_GIVEN MATERIAL_
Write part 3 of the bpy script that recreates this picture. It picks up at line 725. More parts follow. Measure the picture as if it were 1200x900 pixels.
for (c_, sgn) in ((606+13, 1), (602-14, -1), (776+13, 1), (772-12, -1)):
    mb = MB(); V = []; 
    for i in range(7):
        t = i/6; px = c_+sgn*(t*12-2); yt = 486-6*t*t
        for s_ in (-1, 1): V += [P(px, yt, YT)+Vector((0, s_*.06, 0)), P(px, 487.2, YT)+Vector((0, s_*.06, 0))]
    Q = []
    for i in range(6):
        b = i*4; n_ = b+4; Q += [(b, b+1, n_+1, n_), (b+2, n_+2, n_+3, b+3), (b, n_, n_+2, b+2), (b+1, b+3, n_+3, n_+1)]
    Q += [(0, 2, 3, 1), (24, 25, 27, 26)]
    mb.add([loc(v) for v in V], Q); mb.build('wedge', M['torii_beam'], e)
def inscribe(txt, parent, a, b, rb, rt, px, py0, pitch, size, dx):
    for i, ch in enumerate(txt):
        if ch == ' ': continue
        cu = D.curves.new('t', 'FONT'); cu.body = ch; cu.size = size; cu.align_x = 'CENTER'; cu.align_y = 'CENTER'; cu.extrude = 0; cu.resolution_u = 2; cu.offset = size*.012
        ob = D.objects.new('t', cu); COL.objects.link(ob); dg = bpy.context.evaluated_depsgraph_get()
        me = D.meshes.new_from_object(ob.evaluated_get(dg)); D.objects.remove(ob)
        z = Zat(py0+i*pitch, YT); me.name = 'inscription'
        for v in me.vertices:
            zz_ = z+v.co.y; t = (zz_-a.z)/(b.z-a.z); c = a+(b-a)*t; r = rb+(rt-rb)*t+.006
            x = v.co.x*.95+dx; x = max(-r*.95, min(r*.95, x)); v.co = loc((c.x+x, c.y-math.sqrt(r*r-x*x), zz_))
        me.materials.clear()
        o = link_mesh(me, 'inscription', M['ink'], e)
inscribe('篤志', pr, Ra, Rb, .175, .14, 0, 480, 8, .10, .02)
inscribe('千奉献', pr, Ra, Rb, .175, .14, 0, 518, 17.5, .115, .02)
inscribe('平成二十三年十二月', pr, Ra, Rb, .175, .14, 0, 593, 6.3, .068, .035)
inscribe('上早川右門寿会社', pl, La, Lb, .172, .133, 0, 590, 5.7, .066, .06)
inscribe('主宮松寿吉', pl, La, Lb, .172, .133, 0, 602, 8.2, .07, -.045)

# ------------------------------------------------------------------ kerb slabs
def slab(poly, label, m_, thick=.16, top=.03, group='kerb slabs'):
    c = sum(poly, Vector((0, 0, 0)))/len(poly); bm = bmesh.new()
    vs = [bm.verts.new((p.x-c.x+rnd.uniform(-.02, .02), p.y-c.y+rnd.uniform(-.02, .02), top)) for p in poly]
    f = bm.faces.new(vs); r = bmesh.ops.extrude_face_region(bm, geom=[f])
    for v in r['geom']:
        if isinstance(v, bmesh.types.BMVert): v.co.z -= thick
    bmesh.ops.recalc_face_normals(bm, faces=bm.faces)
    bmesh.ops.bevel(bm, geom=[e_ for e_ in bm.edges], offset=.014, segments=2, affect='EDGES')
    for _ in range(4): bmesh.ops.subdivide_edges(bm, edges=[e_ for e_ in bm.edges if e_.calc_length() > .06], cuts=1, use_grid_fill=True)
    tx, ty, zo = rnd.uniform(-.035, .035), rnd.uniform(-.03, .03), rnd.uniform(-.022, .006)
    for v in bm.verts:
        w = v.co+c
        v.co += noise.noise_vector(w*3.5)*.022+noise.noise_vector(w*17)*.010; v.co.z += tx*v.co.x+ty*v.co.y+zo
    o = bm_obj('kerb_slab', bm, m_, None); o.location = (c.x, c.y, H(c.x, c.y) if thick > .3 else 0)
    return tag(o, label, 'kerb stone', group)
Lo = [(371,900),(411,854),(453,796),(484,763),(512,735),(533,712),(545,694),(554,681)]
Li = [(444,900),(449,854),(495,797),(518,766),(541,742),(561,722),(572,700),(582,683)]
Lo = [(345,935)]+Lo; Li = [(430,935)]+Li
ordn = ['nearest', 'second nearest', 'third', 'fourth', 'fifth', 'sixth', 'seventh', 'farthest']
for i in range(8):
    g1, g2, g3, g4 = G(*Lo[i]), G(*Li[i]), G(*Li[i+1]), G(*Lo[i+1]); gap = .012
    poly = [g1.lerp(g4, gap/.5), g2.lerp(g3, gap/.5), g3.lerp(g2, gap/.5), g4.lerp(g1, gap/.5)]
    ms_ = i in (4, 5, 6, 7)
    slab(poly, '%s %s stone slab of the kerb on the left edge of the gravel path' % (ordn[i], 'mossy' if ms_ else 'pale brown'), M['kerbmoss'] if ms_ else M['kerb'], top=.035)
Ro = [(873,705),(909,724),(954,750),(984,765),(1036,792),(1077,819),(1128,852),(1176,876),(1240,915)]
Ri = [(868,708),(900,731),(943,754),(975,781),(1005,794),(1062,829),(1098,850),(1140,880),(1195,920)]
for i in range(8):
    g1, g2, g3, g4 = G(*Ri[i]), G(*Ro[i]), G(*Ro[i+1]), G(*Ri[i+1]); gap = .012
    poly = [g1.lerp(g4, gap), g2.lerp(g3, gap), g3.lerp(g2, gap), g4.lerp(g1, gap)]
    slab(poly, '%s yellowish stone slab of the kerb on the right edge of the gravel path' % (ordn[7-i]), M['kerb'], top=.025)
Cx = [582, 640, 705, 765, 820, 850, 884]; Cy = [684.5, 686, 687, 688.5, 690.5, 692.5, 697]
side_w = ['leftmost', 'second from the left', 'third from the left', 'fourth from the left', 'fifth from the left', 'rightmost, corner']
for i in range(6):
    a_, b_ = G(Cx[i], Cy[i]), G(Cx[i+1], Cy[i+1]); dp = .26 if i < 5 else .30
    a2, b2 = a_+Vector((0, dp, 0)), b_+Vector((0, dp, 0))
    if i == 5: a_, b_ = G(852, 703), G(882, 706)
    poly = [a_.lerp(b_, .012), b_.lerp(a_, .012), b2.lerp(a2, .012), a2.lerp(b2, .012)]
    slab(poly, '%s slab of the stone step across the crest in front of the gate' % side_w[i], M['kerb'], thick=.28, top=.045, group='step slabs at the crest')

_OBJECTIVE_
Every line above should be retyped exactly as given.

_WRITTEN ANSWER_
Write part 3 of the bpy script that recreates this picture. It picks up at line 725. More parts follow. Measure the picture as if it were 1200x900 pixels.
for (c_, sgn) in ((606+13, 1), (602-14, -1), (776+13, 1), (772-12, -1)):
    mb = MB(); V = []; 
    for i in range(7):
        t = i/6; px = c_+sgn*(t*12-2); yt = 486-6*t*t
        for s_ in (-1, 1): V += [P(px, yt, YT)+Vector((0, s_*.06, 0)), P(px, 487.2, YT)+Vector((0, s_*.06, 0))]
    Q = []
    for i in range(6):
        b = i*4; n_ = b+4; Q += [(b, b+1, n_+1, n_), (b+2, n_+2, n_+3, b+3), (b, n_, n_+2, b+2), (b+1, b+3, n_+3, n_+1)]
    Q += [(0, 2, 3, 1), (24, 25, 27, 26)]
    mb.add([loc(v) for v in V], Q); mb.build('wedge', M['torii_beam'], e)
def inscribe(txt, parent, a, b, rb, rt, px, py0, pitch, size, dx):
    for i, ch in enumerate(txt):
        if ch == ' ': continue
        cu = D.curves.new('t', 'FONT'); cu.body = ch; cu.size = size; cu.align_x = 'CENTER'; cu.align_y = 'CENTER'; cu.extrude = 0; cu.resolution_u = 2; cu.offset = size*.012
        ob = D.objects.new('t', cu); COL.objects.link(ob); dg = bpy.context.evaluated_depsgraph_get()
        me = D.meshes.new_from_object(ob.evaluated_get(dg)); D.objects.remove(ob)
        z = Zat(py0+i*pitch, YT); me.name = 'inscription'
        for v in me.vertices:
            zz_ = z+v.co.y; t = (zz_-a.z)/(b.z-a.z); c = a+(b-a)*t; r = rb+(rt-rb)*t+.006
            x = v.co.x*.95+dx; x = max(-r*.95, min(r*.95, x)); v.co = loc((c.x+x, c.y-math.sqrt(r*r-x*x), zz_))
        me.materials.clear()
        o = link_mesh(me, 'inscription', M['ink'], e)
inscribe('篤志', pr, Ra, Rb, .175, .14, 0, 480, 8, .10, .02)
inscribe('千奉献', pr, Ra, Rb, .175, .14, 0, 518, 17.5, .115, .02)
inscribe('平成二十三年十二月', pr, Ra, Rb, .175, .14, 0, 593, 6.3, .068, .035)
inscribe('上早川右門寿会社', pl, La, Lb, .172, .133, 0, 590, 5.7, .066, .06)
inscribe('主宮松寿吉', pl, La, Lb, .172, .133, 0, 602, 8.2, .07, -.045)

# ------------------------------------------------------------------ kerb slabs
def slab(poly, label, m_, thick=.16, top=.03, group='kerb slabs'):
    c = sum(poly, Vector((0, 0, 0)))/len(poly); bm = bmesh.new()
    vs = [bm.verts.new((p.x-c.x+rnd.uniform(-.02, .02), p.y-c.y+rnd.uniform(-.02, .02), top)) for p in poly]
    f = bm.faces.new(vs); r = bmesh.ops.extrude_face_region(bm, geom=[f])
    for v in r['geom']:
        if isinstance(v, bmesh.types.BMVert): v.co.z -= thick
    bmesh.ops.recalc_face_normals(bm, faces=bm.faces)
    bmesh.ops.bevel(bm, geom=[e_ for e_ in bm.edges], offset=.014, segments=2, affect='EDGES')
    for _ in range(4): bmesh.ops.subdivide_edges(bm, edges=[e_ for e_ in bm.edges if e_.calc_length() > .06], cuts=1, use_grid_fill=True)
    tx, ty, zo = rnd.uniform(-.035, .035), rnd.uniform(-.03, .03), rnd.uniform(-.022, .006)
    for v in bm.verts:
        w = v.co+c
        v.co += noise.noise_vector(w*3.5)*.022+noise.noise_vector(w*17)*.010; v.co.z += tx*v.co.x+ty*v.co.y+zo
    o = bm_obj('kerb_slab', bm, m_, None); o.location = (c.x, c.y, H(c.x, c.y) if thick > .3 else 0)
    return tag(o, label, 'kerb stone', group)
Lo = [(371,900),(411,854),(453,796),(484,763),(512,735),(533,712),(545,694),(554,681)]
Li = [(444,900),(449,854),(495,797),(518,766),(541,742),(561,722),(572,700),(582,683)]
Lo = [(345,935)]+Lo; Li = [(430,935)]+Li
ordn = ['nearest', 'second nearest', 'third', 'fourth', 'fifth', 'sixth', 'seventh', 'farthest']
for i in range(8):
    g1, g2, g3, g4 = G(*Lo[i]), G(*Li[i]), G(*Li[i+1]), G(*Lo[i+1]); gap = .012
    poly = [g1.lerp(g4, gap/.5), g2.lerp(g3, gap/.5), g3.lerp(g2, gap/.5), g4.lerp(g1, gap/.5)]
    ms_ = i in (4, 5, 6, 7)
    slab(poly, '%s %s stone slab of the kerb on the left edge of the gravel path' % (ordn[i], 'mossy' if ms_ else 'pale brown'), M['kerbmoss'] if ms_ else M['kerb'], top=.035)
Ro = [(873,705),(909,724),(954,750),(984,765),(1036,792),(1077,819),(1128,852),(1176,876),(1240,915)]
Ri = [(868,708),(900,731),(943,754),(975,781),(1005,794),(1062,829),(1098,850),(1140,880),(1195,920)]
for i in range(8):
    g1, g2, g3, g4 = G(*Ri[i]), G(*Ro[i]), G(*Ro[i+1]), G(*Ri[i+1]); gap = .012
    poly = [g1.lerp(g4, gap), g2.lerp(g3, gap), g3.lerp(g2, gap), g4.lerp(g1, gap)]
    slab(poly, '%s yellowish stone slab of the kerb on the right edge of the gravel path' % (ordn[7-i]), M['kerb'], top=.025)
Cx = [582, 640, 705, 765, 820, 850, 884]; Cy = [684.5, 686, 687, 688.5, 690.5, 692.5, 697]
side_w = ['leftmost', 'second from the left', 'third from the left', 'fourth from the left', 'fifth from the left', 'rightmost, corner']
for i in range(6):
    a_, b_ = G(Cx[i], Cy[i]), G(Cx[i+1], Cy[i+1]); dp = .26 if i < 5 else .30
    a2, b2 = a_+Vector((0, dp, 0)), b_+Vector((0, dp, 0))
    if i == 5: a_, b_ = G(852, 703), G(882, 706)
    poly = [a_.lerp(b_, .012), b_.lerp(a_, .012), b2.lerp(a2, .012), a2.lerp(b2, .012)]
    slab(poly, '%s slab of the stone step across the crest in front of the gate' % side_w[i], M['kerb'], thick=.28, top=.045, group='step slabs at the crest')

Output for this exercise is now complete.